* BEGIN *

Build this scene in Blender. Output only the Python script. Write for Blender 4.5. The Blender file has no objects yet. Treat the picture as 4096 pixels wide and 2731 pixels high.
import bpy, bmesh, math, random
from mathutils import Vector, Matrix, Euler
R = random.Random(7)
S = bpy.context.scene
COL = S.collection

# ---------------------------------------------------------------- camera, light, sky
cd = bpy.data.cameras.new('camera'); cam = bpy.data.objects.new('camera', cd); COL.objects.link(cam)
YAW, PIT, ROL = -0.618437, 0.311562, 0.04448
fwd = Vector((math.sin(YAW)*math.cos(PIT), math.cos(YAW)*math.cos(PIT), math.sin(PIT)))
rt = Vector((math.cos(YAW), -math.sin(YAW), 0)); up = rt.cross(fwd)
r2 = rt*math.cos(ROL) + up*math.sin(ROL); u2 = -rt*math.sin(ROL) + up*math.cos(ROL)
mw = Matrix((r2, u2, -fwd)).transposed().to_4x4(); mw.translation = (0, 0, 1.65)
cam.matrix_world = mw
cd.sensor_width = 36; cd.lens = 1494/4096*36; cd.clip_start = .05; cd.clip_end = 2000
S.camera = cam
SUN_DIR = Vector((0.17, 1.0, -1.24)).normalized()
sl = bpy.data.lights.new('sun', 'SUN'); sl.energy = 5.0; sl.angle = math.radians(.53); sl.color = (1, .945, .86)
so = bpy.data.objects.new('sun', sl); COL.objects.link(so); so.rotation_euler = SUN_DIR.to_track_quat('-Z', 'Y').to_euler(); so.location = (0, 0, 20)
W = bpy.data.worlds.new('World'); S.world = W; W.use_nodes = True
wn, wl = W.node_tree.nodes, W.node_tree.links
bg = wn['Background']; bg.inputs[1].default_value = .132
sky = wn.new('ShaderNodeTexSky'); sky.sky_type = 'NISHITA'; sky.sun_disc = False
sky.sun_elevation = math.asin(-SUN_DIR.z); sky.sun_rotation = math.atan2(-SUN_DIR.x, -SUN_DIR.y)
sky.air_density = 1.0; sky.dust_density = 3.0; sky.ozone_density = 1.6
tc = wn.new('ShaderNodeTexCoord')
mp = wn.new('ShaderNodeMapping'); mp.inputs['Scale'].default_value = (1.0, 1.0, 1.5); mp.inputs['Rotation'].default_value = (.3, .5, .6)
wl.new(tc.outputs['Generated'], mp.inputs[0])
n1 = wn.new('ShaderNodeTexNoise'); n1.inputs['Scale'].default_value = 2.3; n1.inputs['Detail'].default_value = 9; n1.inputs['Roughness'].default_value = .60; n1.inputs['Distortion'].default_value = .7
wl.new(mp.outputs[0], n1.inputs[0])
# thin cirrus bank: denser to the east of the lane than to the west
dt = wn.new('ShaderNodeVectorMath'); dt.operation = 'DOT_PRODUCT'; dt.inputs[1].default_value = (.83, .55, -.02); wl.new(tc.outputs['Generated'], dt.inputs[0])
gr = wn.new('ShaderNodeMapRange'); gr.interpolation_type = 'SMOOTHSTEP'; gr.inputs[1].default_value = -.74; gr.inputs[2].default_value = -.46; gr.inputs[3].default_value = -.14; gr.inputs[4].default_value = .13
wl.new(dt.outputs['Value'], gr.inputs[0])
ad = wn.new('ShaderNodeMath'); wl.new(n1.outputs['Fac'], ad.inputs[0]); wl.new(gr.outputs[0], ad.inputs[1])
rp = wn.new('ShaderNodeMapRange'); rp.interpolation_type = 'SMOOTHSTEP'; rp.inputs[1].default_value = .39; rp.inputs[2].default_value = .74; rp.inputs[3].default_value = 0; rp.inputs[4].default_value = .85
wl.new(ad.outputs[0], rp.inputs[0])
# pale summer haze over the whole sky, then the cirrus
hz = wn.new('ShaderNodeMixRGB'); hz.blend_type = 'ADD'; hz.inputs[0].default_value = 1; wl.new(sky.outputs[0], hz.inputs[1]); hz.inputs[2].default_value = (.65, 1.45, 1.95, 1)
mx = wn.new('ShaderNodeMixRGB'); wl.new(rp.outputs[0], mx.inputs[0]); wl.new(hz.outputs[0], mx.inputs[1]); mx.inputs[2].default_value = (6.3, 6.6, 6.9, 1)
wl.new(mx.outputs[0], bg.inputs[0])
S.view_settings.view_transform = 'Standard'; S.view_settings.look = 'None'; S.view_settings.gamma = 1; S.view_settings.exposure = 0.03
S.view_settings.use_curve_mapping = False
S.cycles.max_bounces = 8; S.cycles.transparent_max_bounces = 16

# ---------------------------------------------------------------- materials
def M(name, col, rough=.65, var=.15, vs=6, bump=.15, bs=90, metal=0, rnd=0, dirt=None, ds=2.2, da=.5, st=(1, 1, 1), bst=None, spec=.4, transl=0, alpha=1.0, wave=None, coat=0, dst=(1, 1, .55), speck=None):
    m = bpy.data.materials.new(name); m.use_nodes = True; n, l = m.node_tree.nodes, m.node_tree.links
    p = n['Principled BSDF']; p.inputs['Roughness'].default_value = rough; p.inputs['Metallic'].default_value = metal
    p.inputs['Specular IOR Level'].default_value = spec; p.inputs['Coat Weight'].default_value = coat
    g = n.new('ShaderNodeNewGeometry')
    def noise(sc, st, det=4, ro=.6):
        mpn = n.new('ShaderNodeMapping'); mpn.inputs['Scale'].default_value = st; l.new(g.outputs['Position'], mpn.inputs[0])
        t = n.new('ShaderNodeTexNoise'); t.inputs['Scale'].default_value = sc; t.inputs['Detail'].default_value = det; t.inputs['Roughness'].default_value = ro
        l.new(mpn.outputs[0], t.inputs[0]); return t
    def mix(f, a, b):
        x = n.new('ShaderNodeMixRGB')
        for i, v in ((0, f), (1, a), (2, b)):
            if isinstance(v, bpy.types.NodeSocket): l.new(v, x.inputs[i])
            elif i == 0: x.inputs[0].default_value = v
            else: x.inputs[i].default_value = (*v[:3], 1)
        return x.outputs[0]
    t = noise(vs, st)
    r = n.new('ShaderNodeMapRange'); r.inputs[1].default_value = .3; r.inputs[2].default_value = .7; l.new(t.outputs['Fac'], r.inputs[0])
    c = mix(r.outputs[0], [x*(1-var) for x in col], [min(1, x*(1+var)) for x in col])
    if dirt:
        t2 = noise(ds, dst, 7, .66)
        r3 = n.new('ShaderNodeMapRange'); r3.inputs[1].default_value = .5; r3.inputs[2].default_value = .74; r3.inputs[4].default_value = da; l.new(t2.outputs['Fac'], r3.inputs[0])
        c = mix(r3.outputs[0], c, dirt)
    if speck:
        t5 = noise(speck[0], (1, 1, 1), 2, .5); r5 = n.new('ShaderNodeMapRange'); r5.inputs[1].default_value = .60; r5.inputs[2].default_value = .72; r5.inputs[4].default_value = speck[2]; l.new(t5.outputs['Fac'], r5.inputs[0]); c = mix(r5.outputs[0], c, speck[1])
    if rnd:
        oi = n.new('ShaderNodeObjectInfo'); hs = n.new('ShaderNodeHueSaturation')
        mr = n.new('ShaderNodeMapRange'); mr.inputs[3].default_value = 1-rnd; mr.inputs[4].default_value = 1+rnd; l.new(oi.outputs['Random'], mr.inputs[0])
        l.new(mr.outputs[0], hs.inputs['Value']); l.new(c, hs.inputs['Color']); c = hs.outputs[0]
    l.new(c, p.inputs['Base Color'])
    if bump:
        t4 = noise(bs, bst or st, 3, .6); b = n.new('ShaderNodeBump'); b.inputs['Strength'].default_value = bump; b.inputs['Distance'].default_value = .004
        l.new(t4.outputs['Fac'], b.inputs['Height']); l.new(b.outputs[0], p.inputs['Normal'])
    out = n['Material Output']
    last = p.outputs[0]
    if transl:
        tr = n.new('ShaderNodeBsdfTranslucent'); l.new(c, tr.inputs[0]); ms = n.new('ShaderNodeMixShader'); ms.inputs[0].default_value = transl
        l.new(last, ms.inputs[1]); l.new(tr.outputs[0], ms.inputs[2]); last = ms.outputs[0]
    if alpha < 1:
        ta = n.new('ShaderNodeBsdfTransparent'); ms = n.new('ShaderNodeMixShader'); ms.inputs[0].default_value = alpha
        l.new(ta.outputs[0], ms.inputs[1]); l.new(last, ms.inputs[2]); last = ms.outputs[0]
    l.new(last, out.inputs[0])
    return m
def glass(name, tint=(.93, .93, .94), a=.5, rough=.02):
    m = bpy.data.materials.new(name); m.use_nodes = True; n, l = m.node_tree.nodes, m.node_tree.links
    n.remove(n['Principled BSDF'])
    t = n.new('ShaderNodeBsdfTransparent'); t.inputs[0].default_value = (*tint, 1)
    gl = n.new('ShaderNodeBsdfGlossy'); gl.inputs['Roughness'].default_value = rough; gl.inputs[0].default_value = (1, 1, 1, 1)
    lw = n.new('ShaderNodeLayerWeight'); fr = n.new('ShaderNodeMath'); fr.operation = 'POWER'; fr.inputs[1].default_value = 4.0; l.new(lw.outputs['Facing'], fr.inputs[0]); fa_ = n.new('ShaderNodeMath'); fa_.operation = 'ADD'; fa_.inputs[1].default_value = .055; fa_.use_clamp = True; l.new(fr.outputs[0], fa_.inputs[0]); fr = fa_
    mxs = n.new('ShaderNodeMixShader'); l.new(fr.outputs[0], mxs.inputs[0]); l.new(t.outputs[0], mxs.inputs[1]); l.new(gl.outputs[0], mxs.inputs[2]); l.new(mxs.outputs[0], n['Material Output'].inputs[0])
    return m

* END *
* BEGIN *

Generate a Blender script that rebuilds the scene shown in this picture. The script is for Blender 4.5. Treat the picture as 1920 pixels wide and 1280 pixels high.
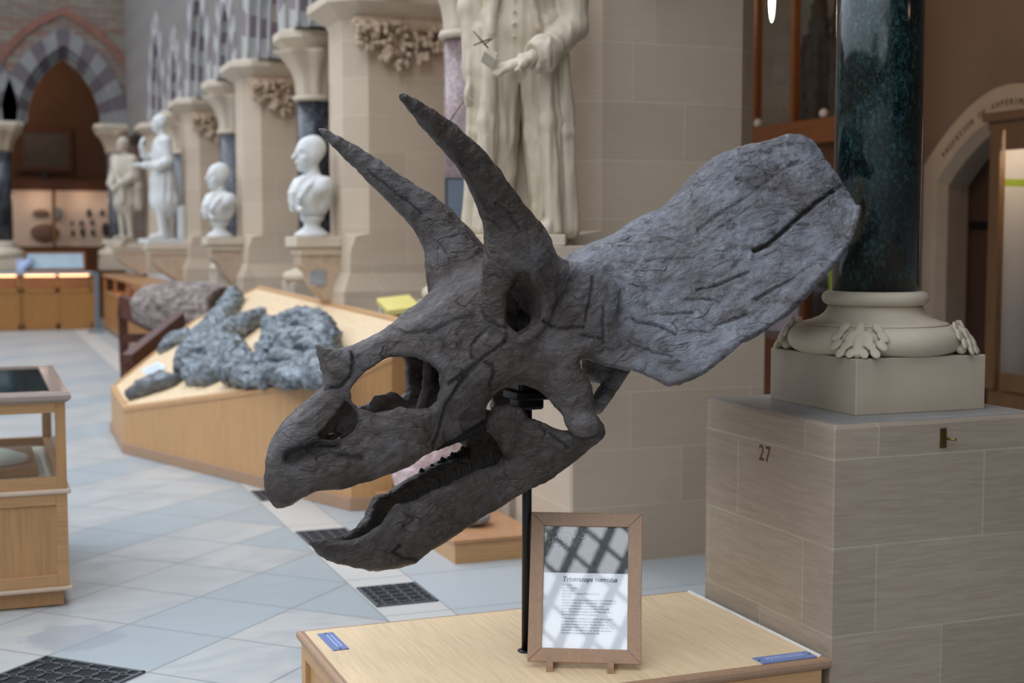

* END *

Task statement:
Lines of the listing that contain the word "picture" are to be counted; report only their number.

Response to the task:
2